Max Scherzer will pitch the series opener. (Jonathan Newton/The Washington Post)

The Washington Nationals are a team in relative crisis, no longer able to hide behind the “it’s early” mantra, not looking like a team ready to turn it around before it’s too late. Something has to change: After losing three of four to the Phillies and after not scoring a run in two games against Tampa, they are six games out of first place in the National League East, three games out of second, and just barely over .500 at 42-40.

For reference, the Red Sox are tied for first place in the American League East at 27 games over .500. The Nationals would have a 13-game lead in their division with a record like that. Though the Yankees trounced the Red Sox, 11-1, Sunday night, Boston hardly arrives in Washington reeling. Given two beatable teams last week, the Nationals could not steady themselves. Things will not get easier.


No team in the majors has scored more runs than the Red Sox. Only the Yankees have a better team OPS. They enter this week’s series second in the majors in home runs with 120. The Nationals, by comparison, have hit 93.

Their dynamic young outfielder, Mookie Betts, leads the majors with a .339 average. J.D. Martinez is a sudden triple crown threat with a league-leading 25 homers and a .324 average. Betts and Martinez are first and third in the majors in OPS, respectively. The highest-ranked National, Anthony Rendon, is 19th.

The Red Sox have pitched well enough this season, too. Their 3.83 rotation ERA is two-tenths of a run behind the Nationals’, which grew last month. Their bullpen, which features Craig Kimbrel at the end of it all, has the third-best bullpen ERA in the American League, 3.17. They have been tested in grueling battles with the Yankees and Astros, and they have won them. This team will not slide into a series loss easily, particularly to a team struggling as completely as the Nationals.


Over and over, the Nationals seem to break out as they did Friday night in a seven-home run battering of the Phillies. Then, they lost two games by one run, having gotten the tying run on base multiple times in each of them, only to squander their own rallies in a variety of ways.

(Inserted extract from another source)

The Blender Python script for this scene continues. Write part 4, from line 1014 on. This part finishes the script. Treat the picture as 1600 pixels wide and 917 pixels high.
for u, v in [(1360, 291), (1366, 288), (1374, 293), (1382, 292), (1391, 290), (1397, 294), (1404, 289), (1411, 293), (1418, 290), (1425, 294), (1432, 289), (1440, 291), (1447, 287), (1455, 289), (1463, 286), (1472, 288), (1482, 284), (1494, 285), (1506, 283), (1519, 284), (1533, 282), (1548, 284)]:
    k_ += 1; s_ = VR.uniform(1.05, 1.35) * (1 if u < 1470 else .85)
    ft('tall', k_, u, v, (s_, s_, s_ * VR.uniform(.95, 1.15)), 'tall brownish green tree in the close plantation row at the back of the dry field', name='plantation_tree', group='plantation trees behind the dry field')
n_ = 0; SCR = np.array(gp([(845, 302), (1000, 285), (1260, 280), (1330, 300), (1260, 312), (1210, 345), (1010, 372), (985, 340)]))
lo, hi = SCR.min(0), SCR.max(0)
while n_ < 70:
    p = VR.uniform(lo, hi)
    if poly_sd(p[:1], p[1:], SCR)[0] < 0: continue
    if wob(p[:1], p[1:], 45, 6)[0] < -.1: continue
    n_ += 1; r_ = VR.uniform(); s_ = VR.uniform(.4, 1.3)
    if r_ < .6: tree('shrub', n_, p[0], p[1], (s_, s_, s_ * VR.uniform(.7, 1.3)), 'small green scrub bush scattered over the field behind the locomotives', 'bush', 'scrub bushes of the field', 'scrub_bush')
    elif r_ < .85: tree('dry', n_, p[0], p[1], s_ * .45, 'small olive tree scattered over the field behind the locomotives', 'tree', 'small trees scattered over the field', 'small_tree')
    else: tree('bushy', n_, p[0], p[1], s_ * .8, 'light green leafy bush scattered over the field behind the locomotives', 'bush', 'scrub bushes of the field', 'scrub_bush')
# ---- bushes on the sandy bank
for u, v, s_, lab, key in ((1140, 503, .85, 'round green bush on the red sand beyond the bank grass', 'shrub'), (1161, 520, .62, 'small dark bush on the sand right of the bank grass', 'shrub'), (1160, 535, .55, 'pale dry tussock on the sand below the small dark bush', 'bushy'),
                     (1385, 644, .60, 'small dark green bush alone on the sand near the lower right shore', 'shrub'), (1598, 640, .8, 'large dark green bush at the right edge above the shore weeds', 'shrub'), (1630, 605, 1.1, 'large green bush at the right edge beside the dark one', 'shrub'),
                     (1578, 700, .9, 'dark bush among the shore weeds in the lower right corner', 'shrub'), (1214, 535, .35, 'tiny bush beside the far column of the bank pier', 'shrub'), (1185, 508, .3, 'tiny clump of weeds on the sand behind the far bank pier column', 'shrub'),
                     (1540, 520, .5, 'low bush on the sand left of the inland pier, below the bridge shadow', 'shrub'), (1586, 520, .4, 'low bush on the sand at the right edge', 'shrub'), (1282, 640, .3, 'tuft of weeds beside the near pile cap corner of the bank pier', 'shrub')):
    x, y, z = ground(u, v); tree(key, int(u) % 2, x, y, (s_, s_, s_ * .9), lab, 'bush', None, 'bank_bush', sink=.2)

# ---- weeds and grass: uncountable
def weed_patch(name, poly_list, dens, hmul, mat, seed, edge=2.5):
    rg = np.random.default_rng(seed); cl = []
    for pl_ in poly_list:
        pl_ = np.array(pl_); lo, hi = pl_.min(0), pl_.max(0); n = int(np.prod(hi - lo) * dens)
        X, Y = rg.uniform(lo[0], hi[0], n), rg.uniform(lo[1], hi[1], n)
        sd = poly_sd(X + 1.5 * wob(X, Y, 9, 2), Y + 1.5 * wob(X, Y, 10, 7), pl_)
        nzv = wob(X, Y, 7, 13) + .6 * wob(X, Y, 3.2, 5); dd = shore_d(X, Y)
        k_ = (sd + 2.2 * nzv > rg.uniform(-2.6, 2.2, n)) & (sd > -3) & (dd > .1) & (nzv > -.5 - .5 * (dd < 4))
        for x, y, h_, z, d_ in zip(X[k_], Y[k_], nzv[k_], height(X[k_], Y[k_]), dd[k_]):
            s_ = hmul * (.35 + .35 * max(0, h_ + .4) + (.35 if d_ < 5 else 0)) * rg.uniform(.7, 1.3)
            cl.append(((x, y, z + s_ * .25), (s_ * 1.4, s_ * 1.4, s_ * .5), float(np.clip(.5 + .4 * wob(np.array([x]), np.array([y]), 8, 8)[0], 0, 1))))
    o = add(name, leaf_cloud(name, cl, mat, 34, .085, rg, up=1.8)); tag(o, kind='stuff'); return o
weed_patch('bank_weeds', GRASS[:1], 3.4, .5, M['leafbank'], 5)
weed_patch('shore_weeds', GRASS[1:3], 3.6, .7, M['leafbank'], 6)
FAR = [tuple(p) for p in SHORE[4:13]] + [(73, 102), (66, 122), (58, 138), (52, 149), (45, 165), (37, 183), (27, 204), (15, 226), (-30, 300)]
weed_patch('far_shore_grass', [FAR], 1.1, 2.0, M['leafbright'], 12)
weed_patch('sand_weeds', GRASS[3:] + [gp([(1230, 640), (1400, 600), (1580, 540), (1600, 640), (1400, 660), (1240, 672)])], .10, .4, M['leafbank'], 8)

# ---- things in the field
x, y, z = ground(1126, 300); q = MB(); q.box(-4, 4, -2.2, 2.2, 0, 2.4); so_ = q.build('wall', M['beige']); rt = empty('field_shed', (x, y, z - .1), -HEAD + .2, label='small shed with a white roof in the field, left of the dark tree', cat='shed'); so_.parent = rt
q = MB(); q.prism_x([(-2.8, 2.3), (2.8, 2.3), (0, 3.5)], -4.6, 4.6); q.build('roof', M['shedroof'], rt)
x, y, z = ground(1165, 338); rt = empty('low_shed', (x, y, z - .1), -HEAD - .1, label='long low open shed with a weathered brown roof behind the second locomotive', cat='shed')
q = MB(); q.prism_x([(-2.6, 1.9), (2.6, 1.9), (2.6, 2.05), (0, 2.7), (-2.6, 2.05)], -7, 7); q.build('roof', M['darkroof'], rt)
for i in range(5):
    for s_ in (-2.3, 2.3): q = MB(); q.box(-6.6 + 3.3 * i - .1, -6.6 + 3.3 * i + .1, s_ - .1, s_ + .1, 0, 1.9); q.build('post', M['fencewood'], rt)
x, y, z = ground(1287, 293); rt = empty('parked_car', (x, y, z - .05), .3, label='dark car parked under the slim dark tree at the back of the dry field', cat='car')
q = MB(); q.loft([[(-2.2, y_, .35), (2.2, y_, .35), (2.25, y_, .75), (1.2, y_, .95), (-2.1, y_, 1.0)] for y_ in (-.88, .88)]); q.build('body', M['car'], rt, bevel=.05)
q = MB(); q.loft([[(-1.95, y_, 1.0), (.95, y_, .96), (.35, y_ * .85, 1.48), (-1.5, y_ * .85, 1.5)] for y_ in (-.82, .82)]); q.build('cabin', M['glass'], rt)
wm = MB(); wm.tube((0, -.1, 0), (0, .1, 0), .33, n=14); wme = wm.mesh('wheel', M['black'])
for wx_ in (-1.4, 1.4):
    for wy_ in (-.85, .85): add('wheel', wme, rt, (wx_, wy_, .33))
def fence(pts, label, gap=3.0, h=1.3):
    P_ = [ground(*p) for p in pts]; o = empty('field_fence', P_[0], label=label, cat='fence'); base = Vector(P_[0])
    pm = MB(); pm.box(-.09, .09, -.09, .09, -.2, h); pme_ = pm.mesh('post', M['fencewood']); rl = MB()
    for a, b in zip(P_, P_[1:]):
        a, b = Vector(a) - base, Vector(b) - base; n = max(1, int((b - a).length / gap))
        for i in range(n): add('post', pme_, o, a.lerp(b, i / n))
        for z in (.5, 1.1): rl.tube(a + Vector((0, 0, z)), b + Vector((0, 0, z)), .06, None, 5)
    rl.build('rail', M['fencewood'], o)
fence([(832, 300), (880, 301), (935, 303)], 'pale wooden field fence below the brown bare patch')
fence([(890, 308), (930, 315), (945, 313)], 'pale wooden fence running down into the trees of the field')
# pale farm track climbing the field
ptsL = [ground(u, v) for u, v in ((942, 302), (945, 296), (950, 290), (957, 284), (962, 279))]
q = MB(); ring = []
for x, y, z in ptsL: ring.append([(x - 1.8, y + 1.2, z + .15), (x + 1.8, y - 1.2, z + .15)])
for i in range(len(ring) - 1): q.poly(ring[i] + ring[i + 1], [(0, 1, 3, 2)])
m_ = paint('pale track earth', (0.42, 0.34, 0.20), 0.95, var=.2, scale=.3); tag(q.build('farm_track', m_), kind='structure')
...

No one in the Nationals’ clubhouse has ever panicked. It’s not the veterans’ style, though perhaps it will become so. They continue to lose close games over their inability to get the big hit when they need it. They have the ninth-lowest average in the majors with runners in scoring position and two outs, which isn’t always the best measure of a team’s ability to score runs, but does show that they are finding those big hits far less often than more successful teams. They also sit in the lower third of teams when it comes to average with a runner on third and less than two outs, the kind of situation they’ve been scuttling all week. Dave Martinez, Trea Turner and Adam Eaton all mentioned that the Nationals probably need to get something going now, that they have reached the point for urgency. The question remains, will urgency provide the big hit when they need it?


Because their starters are going five or six innings at a time, not six or seven as they were earlier in the season, the Nationals pushed their bullpen into an unsustainable workload on this road trip. They will return home having exhausted almost everyone available to get 7 1/3 innings Sunday and 3 1/3 innings Saturday and four innings Friday . . .

If it is any consolation, the relievers tasked with carrying that load did not allow a run until Justin Miller, in his fourth inning of work in three days, surrendered what felt like an inevitable walk-off homer Sunday. He will not be available for a few days, and he might not be the only one.

They sent Sammy Solis to Syracuse this past weekend, a somewhat surprising move that left them without the man who has made more appearances for them than anyone else. They enter Monday’s game hopeful that Max Scherzer can carry the load for them as he always does, but pitch counts tend to mount against a lineup such as Boston’s. The Nationals have put pressure like this on Scherzer all season, and as the second half begins, they will need to lighten his load somehow, too — despite the fact that he has proven himself capable of handling it, over and over.